The Year of Reclaim

A personal testimony.

The thing of it is, I was born to serve.

People who assume things about me, assume that I am attempting to do other than serve have to check their own hearts. I have always just filled the spot that needed to be filled. Dishes? I wash them. Alto? I sing my part. Papers? I file them. Babies? I watch them. Food? I fix plates. Trash? I bag it. I was taught to serve by my grandmother, who taught me that only the things that I did for Christ—the things that I did without glamor or praise or notice would remain. That my reward before God would be in the silent parts that did not bring me shine—the floors I swept. The arm of support I offered to an old mother. The nose I wiped. The feet I washed.

I have never wanted a title, only that God knows my name. In my heart my whole life I have only ever wanted that God would call my name and say, “You did good, Kisha.”

And maybe that, too, has been my pride. Because I could always use that as a shield of self righteousness to hide my fear of stepping out on faith to be what God designed me to be. To be able to rebuff a “label” is the purest form of snobbery, when really, I have just been afraid of the weight of a calling that I don’t even understand. My name isn’t Jonah and I didn’t jump on a ship, but I hid nonetheless. Until, tossed to and fro, I was tossed right out into open waters where God said, “walk or sink.”

And here we are.

I was anointed to serve, and service looks like so many different things. Service for me these days looks like me helping my sisters in Christ reclaim the woman within—the one eaten up by years of self doubt and servitude, false messaging and the crippling mentality that we can only be whatever we are wherever we are, to be satisfied with less because to be more is to make those around us uncomfortable.

But. God designed us with great purpose in mind because God knows that if you reclaim a woman, a nation can be saved. Deborah. Jael. Esther. Ruth. Bathsheba. Mary the mother of Christ. Mary the Magdalene. The Samaritan woman at the well. Pricilla. We stand in gaps that allow the healing of the nations, the nurturing of warriors in the kingdom, and the building of the waste places. And yet. That standing in the gap should not ever come at the cost of standing in our own power. It should not ever come at the cost of scraping the corners of empty cups. It should not ever take the place of the cross and crown of Jesus Christ.
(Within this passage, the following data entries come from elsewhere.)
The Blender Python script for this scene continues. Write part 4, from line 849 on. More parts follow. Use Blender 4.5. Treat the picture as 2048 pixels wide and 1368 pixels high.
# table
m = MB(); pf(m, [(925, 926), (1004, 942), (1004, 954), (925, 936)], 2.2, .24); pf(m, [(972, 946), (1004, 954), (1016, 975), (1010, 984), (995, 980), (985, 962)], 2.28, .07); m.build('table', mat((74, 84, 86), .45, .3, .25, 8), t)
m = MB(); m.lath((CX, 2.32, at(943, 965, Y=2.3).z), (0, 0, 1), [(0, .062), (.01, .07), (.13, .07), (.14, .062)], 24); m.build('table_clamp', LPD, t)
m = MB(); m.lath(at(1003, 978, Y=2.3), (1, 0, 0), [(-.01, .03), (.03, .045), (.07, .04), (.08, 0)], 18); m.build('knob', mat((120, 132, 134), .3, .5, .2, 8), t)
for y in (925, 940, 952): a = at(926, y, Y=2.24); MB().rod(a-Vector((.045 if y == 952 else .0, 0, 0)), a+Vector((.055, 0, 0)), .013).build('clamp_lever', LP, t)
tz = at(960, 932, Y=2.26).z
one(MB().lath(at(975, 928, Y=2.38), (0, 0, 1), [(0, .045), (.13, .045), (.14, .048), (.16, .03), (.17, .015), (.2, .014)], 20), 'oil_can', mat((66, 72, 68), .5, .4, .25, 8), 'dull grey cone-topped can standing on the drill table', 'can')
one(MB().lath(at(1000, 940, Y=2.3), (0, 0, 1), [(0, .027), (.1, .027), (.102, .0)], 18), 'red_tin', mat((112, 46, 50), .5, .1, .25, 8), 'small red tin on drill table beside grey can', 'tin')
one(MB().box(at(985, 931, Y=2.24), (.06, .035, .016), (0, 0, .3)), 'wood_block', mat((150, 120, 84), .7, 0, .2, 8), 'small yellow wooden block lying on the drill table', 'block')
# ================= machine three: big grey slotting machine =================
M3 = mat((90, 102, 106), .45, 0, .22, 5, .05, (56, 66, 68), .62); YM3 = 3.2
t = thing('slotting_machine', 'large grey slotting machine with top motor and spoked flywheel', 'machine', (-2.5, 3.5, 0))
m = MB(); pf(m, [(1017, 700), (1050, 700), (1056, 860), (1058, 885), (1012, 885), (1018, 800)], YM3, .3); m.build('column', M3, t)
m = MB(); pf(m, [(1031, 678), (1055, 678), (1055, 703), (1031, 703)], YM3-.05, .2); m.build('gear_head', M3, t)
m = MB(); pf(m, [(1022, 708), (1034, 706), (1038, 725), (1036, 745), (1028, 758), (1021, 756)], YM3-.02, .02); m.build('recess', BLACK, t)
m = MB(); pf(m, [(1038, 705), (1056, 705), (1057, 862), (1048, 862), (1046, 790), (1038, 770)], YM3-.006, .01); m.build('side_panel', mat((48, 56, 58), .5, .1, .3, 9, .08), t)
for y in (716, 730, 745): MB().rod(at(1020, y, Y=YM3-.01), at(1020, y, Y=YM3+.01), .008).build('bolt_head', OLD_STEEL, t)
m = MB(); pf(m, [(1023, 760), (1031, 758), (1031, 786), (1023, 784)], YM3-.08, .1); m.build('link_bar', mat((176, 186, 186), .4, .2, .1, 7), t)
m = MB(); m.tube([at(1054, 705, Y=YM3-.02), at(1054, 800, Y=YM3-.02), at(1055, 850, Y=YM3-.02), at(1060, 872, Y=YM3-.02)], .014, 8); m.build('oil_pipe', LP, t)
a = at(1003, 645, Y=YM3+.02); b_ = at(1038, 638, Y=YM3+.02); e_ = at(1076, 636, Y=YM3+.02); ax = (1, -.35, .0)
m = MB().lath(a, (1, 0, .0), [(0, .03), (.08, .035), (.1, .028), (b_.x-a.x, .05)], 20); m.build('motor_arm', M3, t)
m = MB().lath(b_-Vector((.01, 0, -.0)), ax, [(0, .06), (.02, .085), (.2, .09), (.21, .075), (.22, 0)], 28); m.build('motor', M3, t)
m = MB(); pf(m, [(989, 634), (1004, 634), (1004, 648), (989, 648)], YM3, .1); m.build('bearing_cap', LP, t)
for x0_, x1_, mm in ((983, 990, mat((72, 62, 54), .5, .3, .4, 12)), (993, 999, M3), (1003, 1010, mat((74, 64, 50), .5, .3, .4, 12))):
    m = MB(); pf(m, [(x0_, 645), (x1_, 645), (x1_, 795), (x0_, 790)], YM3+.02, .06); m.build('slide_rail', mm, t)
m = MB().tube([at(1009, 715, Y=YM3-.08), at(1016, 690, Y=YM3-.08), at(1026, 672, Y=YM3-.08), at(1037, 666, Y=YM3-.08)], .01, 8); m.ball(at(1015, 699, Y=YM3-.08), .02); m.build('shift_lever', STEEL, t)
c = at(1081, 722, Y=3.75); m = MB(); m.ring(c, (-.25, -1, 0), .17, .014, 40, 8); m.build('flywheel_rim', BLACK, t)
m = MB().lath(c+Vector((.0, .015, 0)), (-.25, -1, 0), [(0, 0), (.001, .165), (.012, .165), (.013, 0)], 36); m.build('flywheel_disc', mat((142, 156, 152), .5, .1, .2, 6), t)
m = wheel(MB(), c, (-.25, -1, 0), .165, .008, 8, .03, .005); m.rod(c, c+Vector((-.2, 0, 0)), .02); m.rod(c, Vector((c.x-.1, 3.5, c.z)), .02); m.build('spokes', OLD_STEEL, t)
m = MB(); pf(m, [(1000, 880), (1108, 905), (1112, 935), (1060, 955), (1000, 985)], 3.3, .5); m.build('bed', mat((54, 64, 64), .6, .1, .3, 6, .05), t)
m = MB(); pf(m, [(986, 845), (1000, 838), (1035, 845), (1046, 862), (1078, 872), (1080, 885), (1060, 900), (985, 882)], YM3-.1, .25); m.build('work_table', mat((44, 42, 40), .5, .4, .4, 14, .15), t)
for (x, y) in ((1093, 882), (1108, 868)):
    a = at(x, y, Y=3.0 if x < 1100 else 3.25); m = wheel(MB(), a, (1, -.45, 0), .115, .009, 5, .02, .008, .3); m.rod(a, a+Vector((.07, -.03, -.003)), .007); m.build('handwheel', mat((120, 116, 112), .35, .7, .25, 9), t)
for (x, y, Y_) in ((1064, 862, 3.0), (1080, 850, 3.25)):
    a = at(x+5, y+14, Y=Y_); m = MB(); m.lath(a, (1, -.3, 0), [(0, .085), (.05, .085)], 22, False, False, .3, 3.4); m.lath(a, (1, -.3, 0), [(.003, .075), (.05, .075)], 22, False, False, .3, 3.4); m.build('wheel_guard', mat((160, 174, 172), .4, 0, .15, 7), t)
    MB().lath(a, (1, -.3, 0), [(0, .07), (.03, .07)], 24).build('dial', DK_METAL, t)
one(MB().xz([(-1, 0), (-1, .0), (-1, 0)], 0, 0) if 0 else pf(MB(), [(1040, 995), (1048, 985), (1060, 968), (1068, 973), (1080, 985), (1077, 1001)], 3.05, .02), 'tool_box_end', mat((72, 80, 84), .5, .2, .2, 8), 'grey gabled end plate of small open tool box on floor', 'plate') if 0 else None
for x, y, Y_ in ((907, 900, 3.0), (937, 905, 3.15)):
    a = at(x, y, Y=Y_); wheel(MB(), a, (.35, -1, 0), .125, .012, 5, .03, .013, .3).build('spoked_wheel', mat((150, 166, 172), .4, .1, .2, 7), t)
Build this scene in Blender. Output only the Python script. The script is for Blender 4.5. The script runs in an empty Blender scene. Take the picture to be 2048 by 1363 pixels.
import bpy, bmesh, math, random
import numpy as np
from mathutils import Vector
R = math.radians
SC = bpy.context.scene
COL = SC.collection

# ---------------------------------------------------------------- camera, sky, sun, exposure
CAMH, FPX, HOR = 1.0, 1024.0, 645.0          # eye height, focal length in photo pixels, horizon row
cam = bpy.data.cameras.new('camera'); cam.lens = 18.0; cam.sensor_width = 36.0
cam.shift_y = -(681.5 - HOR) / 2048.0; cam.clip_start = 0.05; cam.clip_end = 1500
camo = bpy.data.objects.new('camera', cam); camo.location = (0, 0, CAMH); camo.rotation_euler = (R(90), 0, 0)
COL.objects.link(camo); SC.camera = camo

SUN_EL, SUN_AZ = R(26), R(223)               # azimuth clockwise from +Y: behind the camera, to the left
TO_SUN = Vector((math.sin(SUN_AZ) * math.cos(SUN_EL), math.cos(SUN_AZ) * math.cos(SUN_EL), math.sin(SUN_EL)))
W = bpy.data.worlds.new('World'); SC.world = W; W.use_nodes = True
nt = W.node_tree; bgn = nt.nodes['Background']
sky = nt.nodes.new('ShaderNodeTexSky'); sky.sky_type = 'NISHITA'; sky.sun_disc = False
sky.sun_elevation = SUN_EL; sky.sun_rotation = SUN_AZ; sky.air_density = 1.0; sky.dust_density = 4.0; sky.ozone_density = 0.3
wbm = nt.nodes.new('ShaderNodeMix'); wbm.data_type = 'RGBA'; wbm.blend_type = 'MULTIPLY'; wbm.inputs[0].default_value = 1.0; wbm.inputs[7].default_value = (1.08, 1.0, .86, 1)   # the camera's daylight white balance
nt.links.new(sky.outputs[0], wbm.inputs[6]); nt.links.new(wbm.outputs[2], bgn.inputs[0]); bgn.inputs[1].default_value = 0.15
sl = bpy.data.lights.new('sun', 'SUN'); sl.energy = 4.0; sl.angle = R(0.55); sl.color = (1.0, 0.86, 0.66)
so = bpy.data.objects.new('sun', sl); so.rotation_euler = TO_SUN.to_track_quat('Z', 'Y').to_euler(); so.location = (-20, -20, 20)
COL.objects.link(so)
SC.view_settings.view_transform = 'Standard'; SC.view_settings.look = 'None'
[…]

The Father’s system is one of restoration and replenishing. The kingdom of God operates without lack because in God nothing is missing or broken. When we allow ourselves to be emptied out but not poured into by the Father, we fall out of line with our Godly portion which is overflow. Then we cannot serve. We cannot give. We sacrifice ourselves and replace the perfect sacrifice of Christ with our imperfect one.

It is here the enemy gains the right to attack our lives in health, wealth, family, and connection. Until we walk in the overflow of God, we will always find ours depleted and resentful, longing for the woman that the 6-year old girl in us promised she’d be: mighty, joyful, genuine, and (most importantly) seen. Seen not necessarily by the world, but seen by our own eyes as the person God created us to be.

So I am beginning this year in the state of reclamation. As God calls you by name, so will I. I will see you and you will see me, and we will stand in the overflow and the gap, fully engaged in whom God created while serving the purpose God called us to serve. As God exposed my idols, so will I expose them. I will be authentic in the tearing down, the digging out, the rooting up, the planting that takes place as God rebuilds and rebuilds and rebuilds the waste places of my life.

I invite you, too, to walk with me into the Year of Reclaim. Let integrity saturated in love be the standard: love God, love people. Love you.